6. Charlotte Brown Papers, 1863-1866; MS 228A; California Historical Society
On April 17, 1863, African American civil rights pioneer Charlotte L. Brown—daughter of abolitionist activists James and Charlotte Brown—was forcibly ejected from a segregated streetcar in San Francisco. She promised the conductor that she would seek “redress,” and she did, successfully suing the Omnibus Railroad Company in 1863, and again in 1864, for damages. The legal documents related to her case include Brown’s powerful testimony, a portion of which is transcribed below:
When the conductor first came to me, and refused to take my ticket, I told him I thought I had a right to ride, it was a public conveyance; I told him I had a long distance to go, but didn’t tell him that I had come a long ways. I told him I would not get out. He then said “Madam, you will have to get out” and at the same time took hold of me, by the left arm, somewhere. He took hold of my arm. I made no resistance as he had taken me by the arm. I knew it was of no use to resist, and therefore I went out, and he kept hold of me until I was out of the car, holding on to me until I struck the walk.



7. Photograph album of Chinese men and women in Sierra County, 1890-1930; Vault 184; California Historical Society
This photograph album kept by justice of the peace John T. Mason in Downieville, California. The album contains 176 identification photographs of Chinese men and women in Sierra County, California, dated between 1890 and 1930, with the bulk of the photographs taken in Downieville by D. D. Beatty in 1894. Most photographs are accompanied by inscriptions indicating the name, occupation, age, place of residence, height, and physical characteristics of the subject. Some inscriptions include additional information about deaths, family relationships, and emigration to China, often appended after 1894. This album was kept by Mason as a tool in the enforcement of anti-Chinese laws, namely the Chinese Exclusion Act and the Geary Act.
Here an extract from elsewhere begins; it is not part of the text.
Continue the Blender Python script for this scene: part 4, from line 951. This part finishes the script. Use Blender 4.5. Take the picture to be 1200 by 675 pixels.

Today, it provides rich documentation of Chinese American life in a 19th-century Gold country town.

8. The Carrier Dove, PER CARD; California Historical Society
The women’s suffrage and spiritualism movements were deeply interconnected in the nineteenth century. Printed by the Women’s Co-Operative Printing Union, the Carrier Dove was a nationally influential spiritualist journal committed to women’s suffrage and social reform. This illustration suggests that spiritualism provided a way for nineteenth-century people—and women in particular—to reconcile themselves to the tragic deaths of loved ones.

9. The Great Geysers of California, and How to Reach Them, by Laura DeForce Gordon, 1877, Henry D. Cogswell Time Capsule Collection, MS 559; California Historical Society
Eccentric dentist and temperance advocate Henry D. Cogswell collected this book, signed by famed spiritualist, suffrage activist, and author Laura DeForce Gordon, for his time capsule, which was buried in San Francisco’s Washington Park in 1879 and disinterred one hundred years later. Gordon’s inscription reads: “If this little book should see light after its hundred years of entombment, I would like its readers to know that the author was a lover of her own self, and devoted the best years of her life in striving for the Political equal [sic], and social and moral education of woman.”


10. Wooden toys made in Jonestown, circa 1973-1978, Peoples Temple Miscellany, MS 4126; California Historical Society
The California Historical Society is the official repository of the records of Peoples Temple and Jonestown. Although Peoples Temple was founded in Indiana, the utopian movement found its largest following among predominantly African American communities in the San Francisco Bay Area and Los Angeles. These wooden toys were made in Jonestown by Peoples Temple members prior to the tragic deaths of November 18, 1978.